Of course, that need not stop us from doing so. POSIX compliance
is not a requirement for zsh, anonymous functions are already well
outside the POSIX spec, and carving out a (...)-like exception for
them (as Bart originally suggested) has a lot to recommend it (as
I agreed with in my response to Peter). But at this point POSIX
is more or less out of the picture. Which is fine.
> You propose to specify anonymous functions as a kind of compound
> command.
No, I did not propose that. I presented two possibilities for
anonymous functions' behavior with respect to ERR_EXIT, elaborated
on "like other complex commands" because I thought the argument for
"like regular function calls" was self-evident, and explicitly
expressed ambivalence about which was best.
Plus, they already are complex commands.
> I fear that anonymous functions as compound commands require a more
> complicated mental model than anonymous functions as function calls.
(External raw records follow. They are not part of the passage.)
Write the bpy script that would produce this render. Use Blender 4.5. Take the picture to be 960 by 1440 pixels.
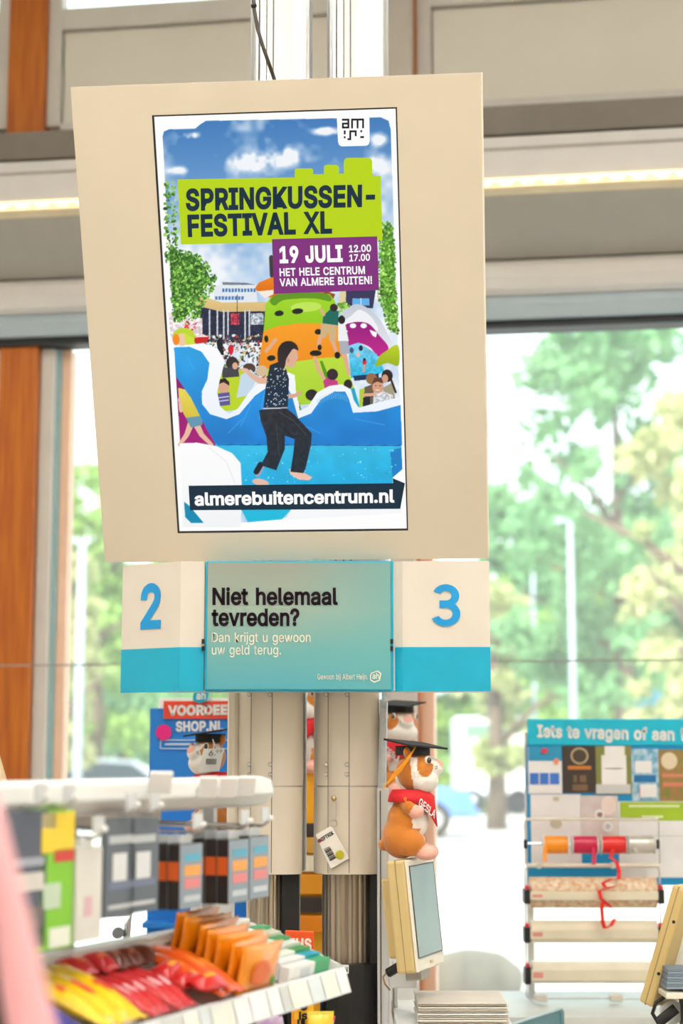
import bpy, math, random
import numpy as np
from mathutils import Matrix, Vector, Euler

random.seed(7)
RNG = np.random.default_rng(7)
scene = bpy.context.scene
for _o in list(bpy.data.objects):
    bpy.data.objects.remove(_o)
col = scene.collection

# ------------------------------------------------------------------ camera
FPX = 2425.0                       # focal length in pixels of the 960x1440 frame
CAM = Vector((0.0, 0.0, 1.40))
PITCH = math.radians(8.2)
cam_data = bpy.data.cameras.new('camera')
cam_data.sensor_fit = 'VERTICAL'
cam_data.sensor_height = 36.0
cam_data.sensor_width = 24.0
cam_data.lens = 36.0 * FPX / 1440.0
cam_data.clip_start = 0.05
cam_data.clip_end = 500
cam_data.dof.use_dof = True
cam_data.dof.focus_distance = 3.62
cam_data.dof.aperture_fstop = 2.9
cam = bpy.data.objects.new('camera', cam_data)
cam.location = CAM
cam.rotation_euler = (math.radians(90) + PITCH, 0, 0)
col.objects.link(cam)
scene.camera = cam

# ------------------------------------------------------------------ world, sun, exposure
world = bpy.data.worlds.new('world')
scene.world = world
world.use_nodes = True
_bg = world.node_tree.nodes['Background']
_bg.inputs[0].default_value = (0.86, 0.94, 1.0, 1)
_bg.inputs[1].default_value = 2.6
sun_data = bpy.data.lights.new('sun', 'SUN')
sun_data.energy = 7.5
sun_data.angle = math.radians(1.0)
sun_data.color = (1.0, 0.95, 0.86)
sun = bpy.data.objects.new('sun', sun_data)
sun.rotation_euler = Euler((math.radians(40), math.radians(-22), 0))
sun.location = (0, 0, 30)
col.objects.link(sun)
vs = scene.view_settings
vs.view_transform = 'Standard'
vs.look = 'None'
vs.exposure = 0.0
vs.gamma = 1.0
vs.use_curve_mapping = False
# the shop's ceiling lamps (their fixtures are built with the ceiling below)
LAMP_SPOTS = [(-1.5, 0.9), (1.3, 0.9), (-1.5, 2.6), (1.3, 2.6), (-1.5, -1.2), (1.3, -1.2)]
LAMP_Z = 4.30
LAMP_W = 23.0
UP_FILL_W = 48.0
for _x, _y in LAMP_SPOTS:
    _l = bpy.data.lights.new('ceiling_lamp_light', 'AREA')
    _l.shape = 'RECTANGLE'
    _l.size, _l.size_y = 0.28, 1.45
    _l.energy = LAMP_W
    _l.color = (1.0, 0.965, 0.92)
    _lo = bpy.data.objects.new('ceiling_lamp_light', _l)
    _lo.location = (_x, _y, LAMP_Z - 0.02)
    col.objects.link(_lo)
    _l2 = _l.copy(); _l2.energy = UP_FILL_W             # upward fill light added to lighten the upper wall
    _lo2 = bpy.data.objects.new('added_up_fill', _l2)
    _lo2.location = (_x, _y, LAMP_Z + 0.09); _lo2.rotation_euler = (math.pi, 0, 0)
    col.objects.link(_lo2)

# ------------------------------------------------------------------ picture geometry
_F = Vector((0, math.cos(PITCH), math.sin(PITCH)))
_U = Vector((0, -math.sin(PITCH), math.cos(PITCH)))
def ray(px, py):
    return _F + Vector((1, 0, 0)) * ((px - 480) / FPX) - _U * ((py - 720) / FPX)
def P(px, py, Y):                  # point of the line of sight at distance Y
    d = ray(px, py)
    return CAM + d * (Y / d.y)
def PZ(px, py, z):                 # point of the line of sight at height z
    d = ray(px, py)
    return CAM + d * ((z - CAM.z) / d.z)
WYAW = math.radians(8.4)
WD = 6.3
WS = Vector((math.cos(WYAW), -math.sin(WYAW), 0))
WN = Vector((math.sin(WYAW), math.cos(WYAW), 0))
WO = Vector((0, WD, 0))
def PWALL(px, py, t=0.0):          # (s, z) on the window wall, t metres into the room
    d = ray(px, py)
    k = ((WO - CAM).dot(WN) - t) / d.dot(WN)
    p = CAM + d * k
    return (p - WO).dot(WS), p.z

# ------------------------------------------------------------------ materials
def lin(c):
    return tuple((v / 255 / 12.92) if v / 255 <= 0.04045 else ((v / 255 + 0.055) / 1.055) ** 2.4 for v in c[:3])
_mats = {}
def mat(name, rgb, rough=0.5, metal=0.0, var=0.06, scale=12.0, emit=0.0, bump=0.0, stretch=None, spec=0.5, coat=0.0, sheen=0.0, rgb2=None, trans=0.0):
    if name in _mats:
        return _mats[name]
    m = bpy.data.materials.new(name)
    m.use_nodes = True
    nt = m.node_tree
    b = nt.nodes['Principled BSDF']
    b.inputs['Roughness'].default_value = rough
    b.inputs['Metallic'].default_value = metal
    b.inputs['Specular IOR Level'].default_value = spec
    b.inputs['Coat Weight'].default_value = coat
    b.inputs['Sheen Weight'].default_value = sheen
    c = lin(rgb)
    tc = nt.nodes.new('ShaderNodeTexCoord')
    mp = nt.nodes.new('ShaderNodeMapping')
    if stretch: mp.inputs['Scale'].default_value = stretch
    nz = nt.nodes.new('ShaderNodeTexNoise')
    nz.inputs['Scale'].default_value = scale
    nz.inputs['Detail'].default_value = 4
    rp = nt.nodes.new('ShaderNodeValToRGB')
    rp.color_ramp.elements[0].position = 0.3
    rp.color_ramp.elements[1].position = 0.7
    if rgb2 is None:
        rp.color_ramp.elements[0].color = tuple(max(0, v * (1 - var)) for v in c) + (1,)
        rp.color_ramp.elements[1].color = tuple(min(1, v * (1 + var)) for v in c) + (1,)
    else:
        rp.color_ramp.elements[0].color = c + (1,)
        rp.color_ramp.elements[1].color = lin(rgb2) + (1,)
    nt.links.new(tc.outputs['Object'], mp.inputs[0])
    nt.links.new(mp.outputs[0], nz.inputs['Vector'])
    nt.links.new(nz.outputs[0], rp.inputs[0])
    nt.links.new(rp.outputs[0], b.inputs['Base Color'])
    if emit:
        nt.links.new(rp.outputs[0], b.inputs['Emission Color'])
        b.inputs['Emission Strength'].default_value = emit
    if bump:
        bp = nt.nodes.new('ShaderNodeBump')
        bp.inputs['Strength'].default_value = bump
        bp.inputs['Distance'].default_value = 0.004
        nt.links.new(nz.outputs[0], bp.inputs['Height'])
        nt.links.new(bp.outputs[0], b.inputs['Normal'])
    if trans:
        tr = nt.nodes.new('ShaderNodeBsdfTranslucent')
        nt.links.new(rp.outputs[0], tr.inputs[0])
        mx = nt.nodes.new('ShaderNodeMixShader')
        mx.inputs[0].default_value = trans
        nt.links.new(b.outputs[0], mx.inputs[1]); nt.links.new(tr.outputs[0], mx.inputs[2])
        nt.links.new(mx.outputs[0], nt.nodes['Material Output'].inputs[0])
    _mats[name] = m
    return m
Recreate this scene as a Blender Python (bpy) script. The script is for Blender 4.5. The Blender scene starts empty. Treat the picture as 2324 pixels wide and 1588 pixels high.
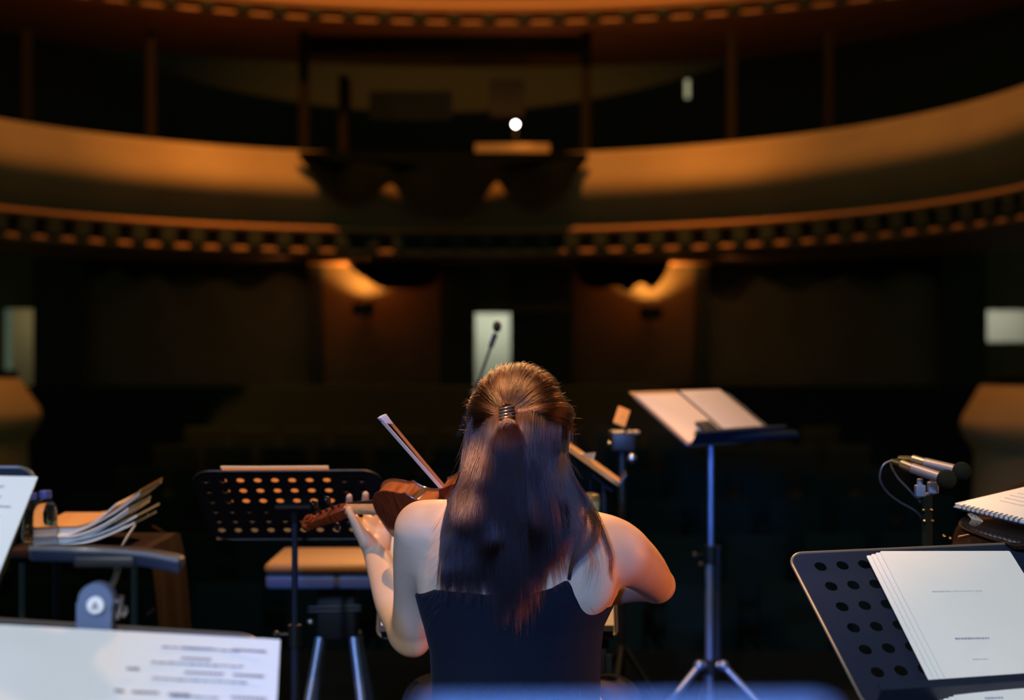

> For example, if anonymous functions are compound commands then I would
> expect that the "return" in the code below exits the function "foo" but
> that's not what it does.
>
>> foo() {
>> echo foo-start;
>> () { echo args: $@; return } 1 2 3
>> echo foo-end;
>> }
>> foo
Why would you expect that? "Complex command" is a syntactic
classification that doesn't imply any particular behavior. It
includes {...}, (...), function definitions, the various loops and
conditionals, etc., but these all behave differently.